■ DATA SHOWN
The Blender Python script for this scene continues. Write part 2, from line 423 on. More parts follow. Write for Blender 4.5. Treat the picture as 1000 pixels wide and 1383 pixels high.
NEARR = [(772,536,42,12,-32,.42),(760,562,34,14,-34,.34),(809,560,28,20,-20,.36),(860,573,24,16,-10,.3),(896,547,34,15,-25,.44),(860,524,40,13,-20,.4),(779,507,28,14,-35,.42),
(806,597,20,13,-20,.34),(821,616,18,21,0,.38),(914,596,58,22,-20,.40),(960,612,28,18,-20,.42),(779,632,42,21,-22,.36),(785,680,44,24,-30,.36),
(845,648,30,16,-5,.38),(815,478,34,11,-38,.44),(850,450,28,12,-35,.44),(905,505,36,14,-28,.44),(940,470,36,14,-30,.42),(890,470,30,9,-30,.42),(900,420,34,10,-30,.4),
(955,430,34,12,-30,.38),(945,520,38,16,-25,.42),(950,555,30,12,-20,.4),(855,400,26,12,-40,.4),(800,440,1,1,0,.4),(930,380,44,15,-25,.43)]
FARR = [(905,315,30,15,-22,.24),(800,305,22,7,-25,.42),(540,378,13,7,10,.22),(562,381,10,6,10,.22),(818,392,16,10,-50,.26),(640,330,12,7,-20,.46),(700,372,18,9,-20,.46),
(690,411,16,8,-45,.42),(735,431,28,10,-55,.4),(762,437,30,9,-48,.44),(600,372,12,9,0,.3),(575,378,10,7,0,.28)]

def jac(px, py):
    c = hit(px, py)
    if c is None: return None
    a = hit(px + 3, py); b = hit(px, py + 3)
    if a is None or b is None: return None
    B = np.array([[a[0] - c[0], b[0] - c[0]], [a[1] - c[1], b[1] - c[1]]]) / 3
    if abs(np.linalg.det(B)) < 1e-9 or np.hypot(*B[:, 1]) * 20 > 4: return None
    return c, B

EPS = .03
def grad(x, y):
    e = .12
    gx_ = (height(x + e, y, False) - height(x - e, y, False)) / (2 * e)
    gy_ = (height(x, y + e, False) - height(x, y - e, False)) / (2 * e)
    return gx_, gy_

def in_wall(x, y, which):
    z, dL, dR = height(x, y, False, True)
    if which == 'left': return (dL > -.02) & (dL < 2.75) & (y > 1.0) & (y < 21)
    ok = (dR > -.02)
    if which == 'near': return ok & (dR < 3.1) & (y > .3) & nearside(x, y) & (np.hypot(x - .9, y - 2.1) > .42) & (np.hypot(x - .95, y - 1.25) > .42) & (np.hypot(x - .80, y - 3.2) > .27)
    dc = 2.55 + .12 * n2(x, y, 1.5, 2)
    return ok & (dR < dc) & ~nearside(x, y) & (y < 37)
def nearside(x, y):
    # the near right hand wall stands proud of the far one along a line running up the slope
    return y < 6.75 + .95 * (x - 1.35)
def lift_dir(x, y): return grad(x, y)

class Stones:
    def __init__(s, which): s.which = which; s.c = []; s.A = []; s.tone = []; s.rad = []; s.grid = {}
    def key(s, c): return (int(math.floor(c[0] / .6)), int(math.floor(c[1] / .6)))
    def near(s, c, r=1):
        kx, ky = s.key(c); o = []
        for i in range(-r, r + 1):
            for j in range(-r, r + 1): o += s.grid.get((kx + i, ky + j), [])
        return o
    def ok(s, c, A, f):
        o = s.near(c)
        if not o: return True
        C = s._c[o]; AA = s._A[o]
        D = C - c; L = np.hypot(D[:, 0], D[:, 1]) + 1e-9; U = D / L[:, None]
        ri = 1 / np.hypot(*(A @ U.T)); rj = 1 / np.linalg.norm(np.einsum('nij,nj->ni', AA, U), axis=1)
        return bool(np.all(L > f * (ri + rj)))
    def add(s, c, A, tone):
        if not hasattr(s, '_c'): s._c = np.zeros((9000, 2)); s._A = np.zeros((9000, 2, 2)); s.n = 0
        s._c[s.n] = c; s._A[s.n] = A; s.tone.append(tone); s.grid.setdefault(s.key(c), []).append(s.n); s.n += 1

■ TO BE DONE
Output all of the data again, exactly.

■ RESULT OF THIS TASK
The Blender Python script for this scene continues. Write part 2, from line 423 on. More parts follow. Write for Blender 4.5. Treat the picture as 1000 pixels wide and 1383 pixels high.
NEARR = [(772,536,42,12,-32,.42),(760,562,34,14,-34,.34),(809,560,28,20,-20,.36),(860,573,24,16,-10,.3),(896,547,34,15,-25,.44),(860,524,40,13,-20,.4),(779,507,28,14,-35,.42),
(806,597,20,13,-20,.34),(821,616,18,21,0,.38),(914,596,58,22,-20,.40),(960,612,28,18,-20,.42),(779,632,42,21,-22,.36),(785,680,44,24,-30,.36),
(845,648,30,16,-5,.38),(815,478,34,11,-38,.44),(850,450,28,12,-35,.44),(905,505,36,14,-28,.44),(940,470,36,14,-30,.42),(890,470,30,9,-30,.42),(900,420,34,10,-30,.4),
(955,430,34,12,-30,.38),(945,520,38,16,-25,.42),(950,555,30,12,-20,.4),(855,400,26,12,-40,.4),(800,440,1,1,0,.4),(930,380,44,15,-25,.43)]
FARR = [(905,315,30,15,-22,.24),(800,305,22,7,-25,.42),(540,378,13,7,10,.22),(562,381,10,6,10,.22),(818,392,16,10,-50,.26),(640,330,12,7,-20,.46),(700,372,18,9,-20,.46),
(690,411,16,8,-45,.42),(735,431,28,10,-55,.4),(762,437,30,9,-48,.44),(600,372,12,9,0,.3),(575,378,10,7,0,.28)]

def jac(px, py):
    c = hit(px, py)
    if c is None: return None
    a = hit(px + 3, py); b = hit(px, py + 3)
    if a is None or b is None: return None
    B = np.array([[a[0] - c[0], b[0] - c[0]], [a[1] - c[1], b[1] - c[1]]]) / 3
    if abs(np.linalg.det(B)) < 1e-9 or np.hypot(*B[:, 1]) * 20 > 4: return None
    return c, B

EPS = .03
def grad(x, y):
    e = .12
    gx_ = (height(x + e, y, False) - height(x - e, y, False)) / (2 * e)
    gy_ = (height(x, y + e, False) - height(x, y - e, False)) / (2 * e)
    return gx_, gy_

def in_wall(x, y, which):
    z, dL, dR = height(x, y, False, True)
    if which == 'left': return (dL > -.02) & (dL < 2.75) & (y > 1.0) & (y < 21)
    ok = (dR > -.02)
    if which == 'near': return ok & (dR < 3.1) & (y > .3) & nearside(x, y) & (np.hypot(x - .9, y - 2.1) > .42) & (np.hypot(x - .95, y - 1.25) > .42) & (np.hypot(x - .80, y - 3.2) > .27)
    dc = 2.55 + .12 * n2(x, y, 1.5, 2)
    return ok & (dR < dc) & ~nearside(x, y) & (y < 37)
def nearside(x, y):
    # the near right hand wall stands proud of the far one along a line running up the slope
    return y < 6.75 + .95 * (x - 1.35)
def lift_dir(x, y): return grad(x, y)

class Stones:
    def __init__(s, which): s.which = which; s.c = []; s.A = []; s.tone = []; s.rad = []; s.grid = {}
    def key(s, c): return (int(math.floor(c[0] / .6)), int(math.floor(c[1] / .6)))
    def near(s, c, r=1):
        kx, ky = s.key(c); o = []
        for i in range(-r, r + 1):
            for j in range(-r, r + 1): o += s.grid.get((kx + i, ky + j), [])
        return o
    def ok(s, c, A, f):
        o = s.near(c)
        if not o: return True
        C = s._c[o]; AA = s._A[o]
        D = C - c; L = np.hypot(D[:, 0], D[:, 1]) + 1e-9; U = D / L[:, None]
        ri = 1 / np.hypot(*(A @ U.T)); rj = 1 / np.linalg.norm(np.einsum('nij,nj->ni', AA, U), axis=1)
        return bool(np.all(L > f * (ri + rj)))
    def add(s, c, A, tone):
        if not hasattr(s, '_c'): s._c = np.zeros((9000, 2)); s._A = np.zeros((9000, 2, 2)); s.n = 0
        s._c[s.n] = c; s._A[s.n] = A; s.tone.append(tone); s.grid.setdefault(s.key(c), []).append(s.n); s.n += 1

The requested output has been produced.